Repeat the data word for word. Do not include the pictures.

▼

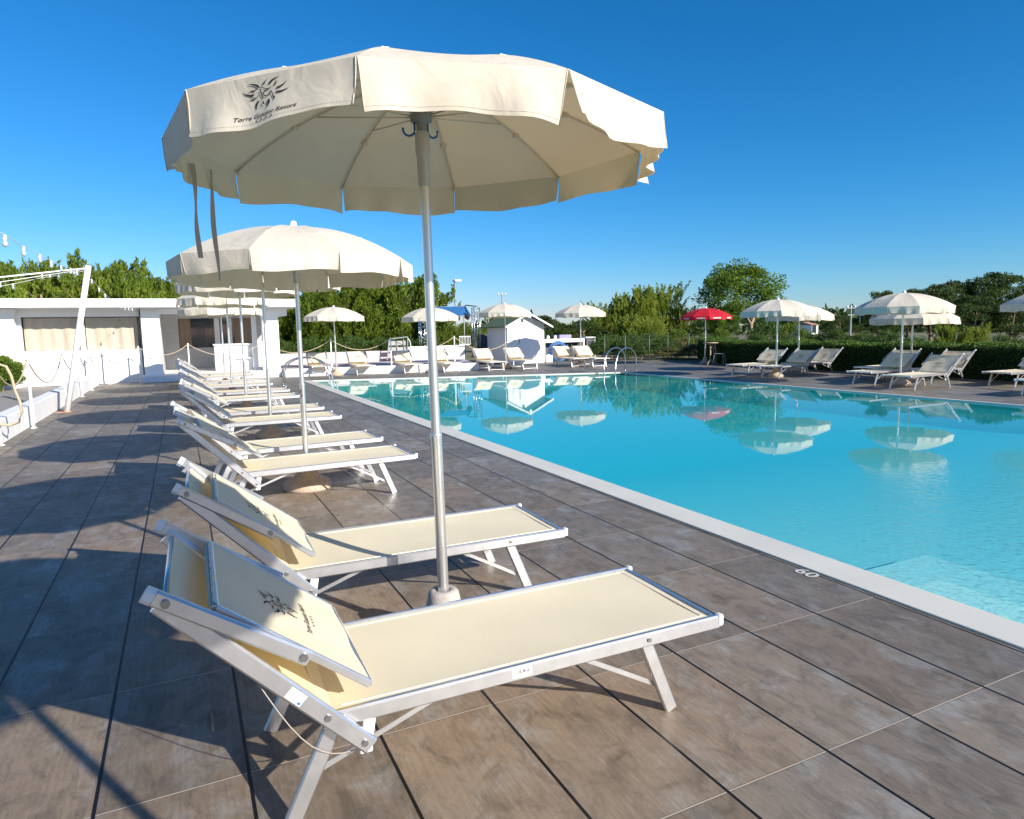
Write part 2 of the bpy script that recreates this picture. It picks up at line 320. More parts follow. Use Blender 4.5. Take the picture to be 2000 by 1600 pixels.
# flat prints --------------------------------------------------------
def text_tris(s,size,shear=0,bold=0,align='CENTER'):
    cu=bpy.data.curves.new('t','FONT'); cu.body=s; cu.size=size; cu.shear=shear; cu.offset=bold; cu.align_x=align; cu.align_y='CENTER'; cu.resolution_u=3
    ob=bpy.data.objects.new('t',cu); COL.objects.link(ob); dg=bpy.context.evaluated_depsgraph_get(); dg.update()
    me=bpy.data.meshes.new_from_object(ob.evaluated_get(dg)); vs=[v.co.copy() for v in me.vertices]; fs=[tuple(p.vertices) for p in me.polygons]
    bpy.data.objects.remove(ob); bpy.data.curves.remove(cu); bpy.data.meshes.remove(me); return [(v.x,v.y) for v in vs],fs
def logo2d():
    "sun emblem of curved flames with a script monogram, resort name and stars, in metres, y up, 0.30 wide"
    V=[];Fc=[]
    def P(pts): o=len(V); V.extend(pts); Fc.append(tuple(range(o,o+len(pts))))
    n=13
    for i in range(n):
        a=2*PI*i/n+.2; big=i%2==0; r1=.058; r2=.118 if big else .092; w=.22 if big else .17; sw=.28 if i%4<2 else -.28
        q=[]
        for t in range(7):
            f=t/6; rr=r1+(r2-r1)*f; aa=a+sw*f*f; ww=w*(1-f)**.8*.5*(1 if t else .75); q.append((rr,aa,ww))
        L=[(r*1.2*math.cos(A+W),r*math.sin(A+W)) for r,A,W in q]; Rr=[(r*1.2*math.cos(A-W),r*math.sin(A-W)) for r,A,W in q[:-1]]
        for k in range(6):
            if k<5: P([Rr[k],Rr[k+1],L[k+1],L[k]])
            else: P([Rr[k],L[k+1],L[k]])
    def stroke(fn,w,n=14):
        pts=[fn(t/n) for t in range(n+1)]
        for k in range(n):
            (x0,y0),(x1,y1)=pts[k],pts[k+1]; dx,dy=x1-x0,y1-y0; l=math.hypot(dx,dy) or 1; nx,ny=-dy/l*w,dx/l*w
            P([(x0-nx,y0-ny),(x1-nx,y1-ny),(x1+nx,y1+ny),(x0+nx,y0+ny)])
    stroke(lambda t:(-.06+.10*t,.034+.012*math.sin(6*t)),.0022)
    stroke(lambda t:(-.030+.018*t,.030-.07*t),.0035)
    stroke(lambda t:(.012+.022*math.cos(1+5.2*t),.022*math.sin(1+5.2*t)-.004),.003)
    stroke(lambda t:(.028+.03*t,-.012-.022*t+.02*math.sin(5*t)),.0026)
    stroke(lambda t:(-.062+.02*math.cos(2+4*t),.0+.02*math.sin(2+4*t)),.0022)
    tv,tf=text_tris('Torre Guaceto Resort',.040,.28,.0006); o=len(V); V.extend([(x,y-.150) for x,y in tv]); Fc.extend([tuple(i+o for i in f) for f in tf])
    for k in range(4):
        cx,cy=(k-1.5)*.036,-.186; pts=[((.0105 if j%2==0 else .0045)*math.sin(PI*j/5)+cx,(.0105 if j%2==0 else .0045)*math.cos(PI*j/5)+cy) for j in range(10)]; P(pts)
    return V,Fc
LOGO=logo2d()

# ------------------------------------------------------------------ world, sun
W=bpy.data.worlds.new('World'); sc.world=W; W.use_nodes=True; nt=W.node_tree; N=nt.nodes; L=nt.links
bg=N['Background']; sky=N.new('ShaderNodeTexSky'); sky.sky_type='NISHITA'; sky.sun_disc=False
SUN_EL=R_(25); SD=Vector((.433,-.901,0)).normalized()
sky.sun_elevation=SUN_EL; sky.sun_rotation=math.atan2(SD.x,SD.y); sky.altitude=0; sky.air_density=1.0; sky.dust_density=.1; sky.ozone_density=4.0
hs=N.new('ShaderNodeHueSaturation'); hs.inputs['Saturation'].default_value=1.1; hs.inputs['Value'].default_value=1.0
tn=N.new('ShaderNodeMix'); tn.data_type='RGBA'; tn.blend_type='MULTIPLY'; tn.inputs[0].default_value=1; tn.inputs[7].default_value=(.42,.74,1.02,1)
L.new(sky.outputs[0],hs.inputs['Color']); L.new(hs.outputs[0],tn.inputs[6]); sp0=N.new('ShaderNodeSeparateColor'); cb0=N.new('ShaderNodeCombineColor'); pw=N.new('ShaderNodeMath'); pw.operation='POWER'; pw.inputs[1].default_value=1.7; ml=N.new('ShaderNodeMath'); ml.operation='MULTIPLY'; ml.inputs[1].default_value=.78
L.new(tn.outputs[2],sp0.inputs[0]); L.new(sp0.outputs[0],pw.inputs[0]); L.new(pw.outputs[0],ml.inputs[0]); L.new(ml.outputs[0],cb0.inputs[0]); L.new(sp0.outputs[1],cb0.inputs[1]); L.new(sp0.outputs[2],cb0.inputs[2]); L.new(cb0.outputs[0],bg.inputs[0]); bg.inputs[1].default_value=.090
sd=bpy.data.lights.new('sun','SUN'); sd.energy=5.0; sd.angle=R_(.55); sd.color=(1,.92,.82); so=bpy.data.objects.new('sun',sd); COL.objects.link(so)
tos=Vector((SD.x*math.cos(SUN_EL),SD.y*math.cos(SUN_EL),math.sin(SUN_EL))); so.rotation_euler=tos.to_track_quat('Z','Y').to_euler()
sc.view_settings.view_transform='Standard'; sc.view_settings.look='None'; sc.view_settings.exposure=.72; sc.view_settings.gamma=1
sc.render.engine='CYCLES'; sc.cycles.max_bounces=8; sc.cycles.transparent_max_bounces=12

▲

### Correct result
Write part 2 of the bpy script that recreates this picture. It picks up at line 320. More parts follow. Use Blender 4.5. Take the picture to be 2000 by 1600 pixels.
# flat prints --------------------------------------------------------
def text_tris(s,size,shear=0,bold=0,align='CENTER'):
    cu=bpy.data.curves.new('t','FONT'); cu.body=s; cu.size=size; cu.shear=shear; cu.offset=bold; cu.align_x=align; cu.align_y='CENTER'; cu.resolution_u=3
    ob=bpy.data.objects.new('t',cu); COL.objects.link(ob); dg=bpy.context.evaluated_depsgraph_get(); dg.update()
    me=bpy.data.meshes.new_from_object(ob.evaluated_get(dg)); vs=[v.co.copy() for v in me.vertices]; fs=[tuple(p.vertices) for p in me.polygons]
    bpy.data.objects.remove(ob); bpy.data.curves.remove(cu); bpy.data.meshes.remove(me); return [(v.x,v.y) for v in vs],fs
def logo2d():
    "sun emblem of curved flames with a script monogram, resort name and stars, in metres, y up, 0.30 wide"
    V=[];Fc=[]
    def P(pts): o=len(V); V.extend(pts); Fc.append(tuple(range(o,o+len(pts))))
    n=13
    for i in range(n):
        a=2*PI*i/n+.2; big=i%2==0; r1=.058; r2=.118 if big else .092; w=.22 if big else .17; sw=.28 if i%4<2 else -.28
        q=[]
        for t in range(7):
            f=t/6; rr=r1+(r2-r1)*f; aa=a+sw*f*f; ww=w*(1-f)**.8*.5*(1 if t else .75); q.append((rr,aa,ww))
        L=[(r*1.2*math.cos(A+W),r*math.sin(A+W)) for r,A,W in q]; Rr=[(r*1.2*math.cos(A-W),r*math.sin(A-W)) for r,A,W in q[:-1]]
        for k in range(6):
            if k<5: P([Rr[k],Rr[k+1],L[k+1],L[k]])
            else: P([Rr[k],L[k+1],L[k]])
    def stroke(fn,w,n=14):
        pts=[fn(t/n) for t in range(n+1)]
        for k in range(n):
            (x0,y0),(x1,y1)=pts[k],pts[k+1]; dx,dy=x1-x0,y1-y0; l=math.hypot(dx,dy) or 1; nx,ny=-dy/l*w,dx/l*w
            P([(x0-nx,y0-ny),(x1-nx,y1-ny),(x1+nx,y1+ny),(x0+nx,y0+ny)])
    stroke(lambda t:(-.06+.10*t,.034+.012*math.sin(6*t)),.0022)
    stroke(lambda t:(-.030+.018*t,.030-.07*t),.0035)
    stroke(lambda t:(.012+.022*math.cos(1+5.2*t),.022*math.sin(1+5.2*t)-.004),.003)
    stroke(lambda t:(.028+.03*t,-.012-.022*t+.02*math.sin(5*t)),.0026)
    stroke(lambda t:(-.062+.02*math.cos(2+4*t),.0+.02*math.sin(2+4*t)),.0022)
    tv,tf=text_tris('Torre Guaceto Resort',.040,.28,.0006); o=len(V); V.extend([(x,y-.150) for x,y in tv]); Fc.extend([tuple(i+o for i in f) for f in tf])
    for k in range(4):
        cx,cy=(k-1.5)*.036,-.186; pts=[((.0105 if j%2==0 else .0045)*math.sin(PI*j/5)+cx,(.0105 if j%2==0 else .0045)*math.cos(PI*j/5)+cy) for j in range(10)]; P(pts)
    return V,Fc
LOGO=logo2d()

# ------------------------------------------------------------------ world, sun
W=bpy.data.worlds.new('World'); sc.world=W; W.use_nodes=True; nt=W.node_tree; N=nt.nodes; L=nt.links
bg=N['Background']; sky=N.new('ShaderNodeTexSky'); sky.sky_type='NISHITA'; sky.sun_disc=False
SUN_EL=R_(25); SD=Vector((.433,-.901,0)).normalized()
sky.sun_elevation=SUN_EL; sky.sun_rotation=math.atan2(SD.x,SD.y); sky.altitude=0; sky.air_density=1.0; sky.dust_density=.1; sky.ozone_density=4.0
hs=N.new('ShaderNodeHueSaturation'); hs.inputs['Saturation'].default_value=1.1; hs.inputs['Value'].default_value=1.0
tn=N.new('ShaderNodeMix'); tn.data_type='RGBA'; tn.blend_type='MULTIPLY'; tn.inputs[0].default_value=1; tn.inputs[7].default_value=(.42,.74,1.02,1)
L.new(sky.outputs[0],hs.inputs['Color']); L.new(hs.outputs[0],tn.inputs[6]); sp0=N.new('ShaderNodeSeparateColor'); cb0=N.new('ShaderNodeCombineColor'); pw=N.new('ShaderNodeMath'); pw.operation='POWER'; pw.inputs[1].default_value=1.7; ml=N.new('ShaderNodeMath'); ml.operation='MULTIPLY'; ml.inputs[1].default_value=.78
L.new(tn.outputs[2],sp0.inputs[0]); L.new(sp0.outputs[0],pw.inputs[0]); L.new(pw.outputs[0],ml.inputs[0]); L.new(ml.outputs[0],cb0.inputs[0]); L.new(sp0.outputs[1],cb0.inputs[1]); L.new(sp0.outputs[2],cb0.inputs[2]); L.new(cb0.outputs[0],bg.inputs[0]); bg.inputs[1].default_value=.090
sd=bpy.data.lights.new('sun','SUN'); sd.energy=5.0; sd.angle=R_(.55); sd.color=(1,.92,.82); so=bpy.data.objects.new('sun',sd); COL.objects.link(so)
tos=Vector((SD.x*math.cos(SUN_EL),SD.y*math.cos(SUN_EL),math.sin(SUN_EL))); so.rotation_euler=tos.to_track_quat('Z','Y').to_euler()
sc.view_settings.view_transform='Standard'; sc.view_settings.look='None'; sc.view_settings.exposure=.72; sc.view_settings.gamma=1
sc.render.engine='CYCLES'; sc.cycles.max_bounces=8; sc.cycles.transparent_max_bounces=12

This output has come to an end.